Last week, as you’ll remember, I put forth my pick for Marvel’s upcoming Avengers vs X-Men (or AvX) event and the reasons behind it. If you want to see the perfectly reasoned and flawless logic behind it, you can find it the prior installment of I Will Tell You. Or, if you’re nitty-gritty, results-oriented kind of person, then just go to the next paragraph.
The Avengers. There, that was easy, wasn’t it? But now you’re overcome with curiosity as to why I could make such an either obvious or boneheaded choice, so you simply have to know the hows and whys of it all. Well, fear not; you don’t have to go back up to the previous paragraph to click the link containing those reasons that I told you to click on in the first place; for your convenience, here it is again. You’re welcome.
This time, I’m going to speculate about some of the editorial reasons behind this event, aside from the obvious ones of drumming up sales and creating excitement and all that. No, I’m actually going to show how I’m not the only one who’s biased towards the Avengers. Fans are naturally biased towards one side or the other, but what’s interesting here is that Marvel seems to have a bias of their own. Towards the Avengers. Just like me.
This bias is simply witnessed by the extensiveness of their recent events. X-Men: Schism took place solely within the confines of the X-Men universe and in fact seemed little more than a manufactured story to split it apart, whereas the farther-reaching Fear Itself cut a much larger swath across the Marvel Universe, including some of the X-titles. Now, I’m not saying this was necessarily a good thing, but nonetheless that’s how Marvel played it out. If it’s any consolation, X-Men fans, Schism sucked far less than Fear Itself did.
In fact, older events prove out this bias as well; Marvel’s Civil War event from 2006 was a decidedly non-mutant affair that changed the course of just about everything in the Marvel Universe except the X-Men. Civil War writer Mark Millar said at the ’06 San Diego Comic-Con that “the X-Men had been done to death”, and then-EiC Joe Quesada added that “the X-Men had been the focus of the Marvel Universe for years; we wanted to bring the Marvel heroes back to the forefront”.
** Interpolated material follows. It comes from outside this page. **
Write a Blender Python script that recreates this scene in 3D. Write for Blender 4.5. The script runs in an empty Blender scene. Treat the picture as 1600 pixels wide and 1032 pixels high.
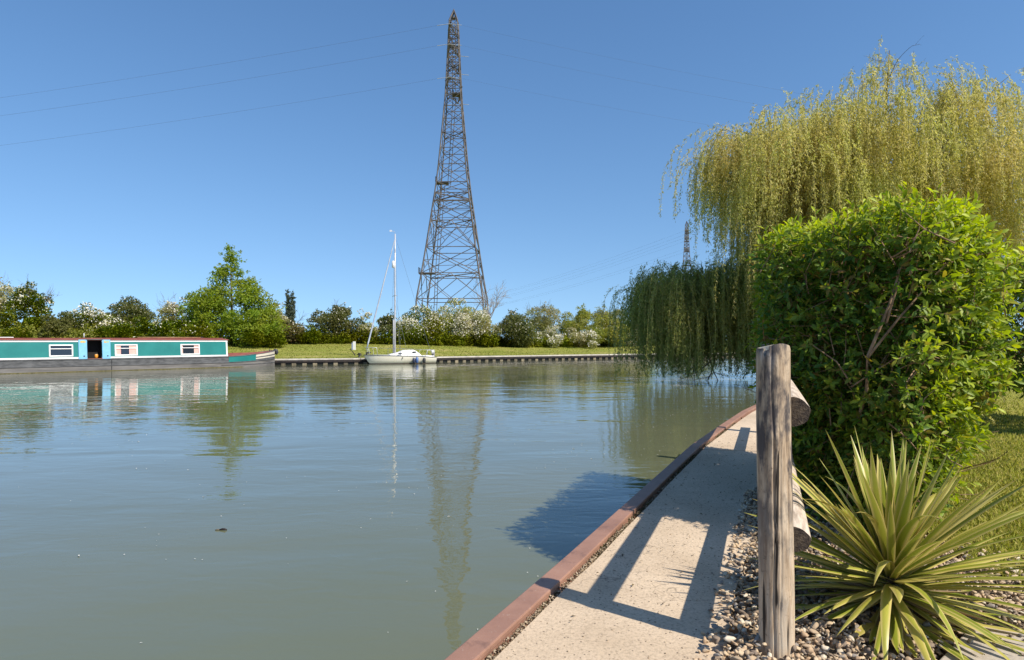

Back to the forefront, the way the Avengers, Spider-Man, and Fantastic Four had been from their inception up until Chris Claremont and John Byrne’s run on Uncanny X-Men kicked off a wave of popularity for the X-Men that reigned for decades, even after the quality of the titles had greatly diminished. Up until Civil War, that is, which officially dethroned the X-Men as the darlings of the Marvel U and put the non-mutants back on the throne.
So why even do AvX, then? If Marvel’s been putting all of their best talent and editorial focus on The Avengers for the past several years, while the X-Men have been relegated to the editorial shadows, why bother?
I will tell you.
It’s because the X-Men have been in the editorial shadows for so long. In dethroning the mutants, Marvel has since allowed the pendulum to swing too far the other way; most all of the positive creative energy and industry buzz has been shifted away from the mutants. And in apparent recognition of this, AvX could very well do for the X-Men what Civil War did for the rest of the Marvel U: to bring the franchise back into prominence.
Just because it’s called Avengers vs. X-Men doesn’t mean one side or the other has to win. In terms of readership, though, the X-Men have already won, because this series will draw in readers who have long given up on the franchise.
It’s a corrective action that Marvel should have undertaken a long time ago, because after the heights that the X-Men franchise had achieved decades ago, it’s been a shame to see it wallow in depths as it has since then.
Whether Marvel can find enough creative talent to keep both the mutant and non-mutant titles afloat remains to be seen, but AvX takes an important step: it simply has both sides interact. Interaction that has been an all-too-rare occurrence, which seems especially odd in an era where the lines between team memberships are blurred and characters like Spider-Man and Wolverine appear on every team except the New York Yankees and perhaps the Girl Scouts.
It will be interesting to see if in fact we can see a Rise of the Mutants without the Avengers, um, re-disassembling. You want to know who’s going to come out on top after AvX? We will, if Marvel plays it right.
And if they do, they maybe they can rightfully claim this as the biggest comic book event in history.
JJ
Coming in the fall of 2012, X:Men Disassembled written by Brian Michael Bendis.
Good article JJ. Although, true X-Men fans have stuck by it’s side thru the good & the bad. It might not have the support of the Avengers titles but Wolverine & The X-Men, Uncanny X-Force, X-Factor, and X-Men Legacy have all had great runs lately.
Let’s also not forget that the Avengers movie needed the help of X-Men writer Joss Whedon.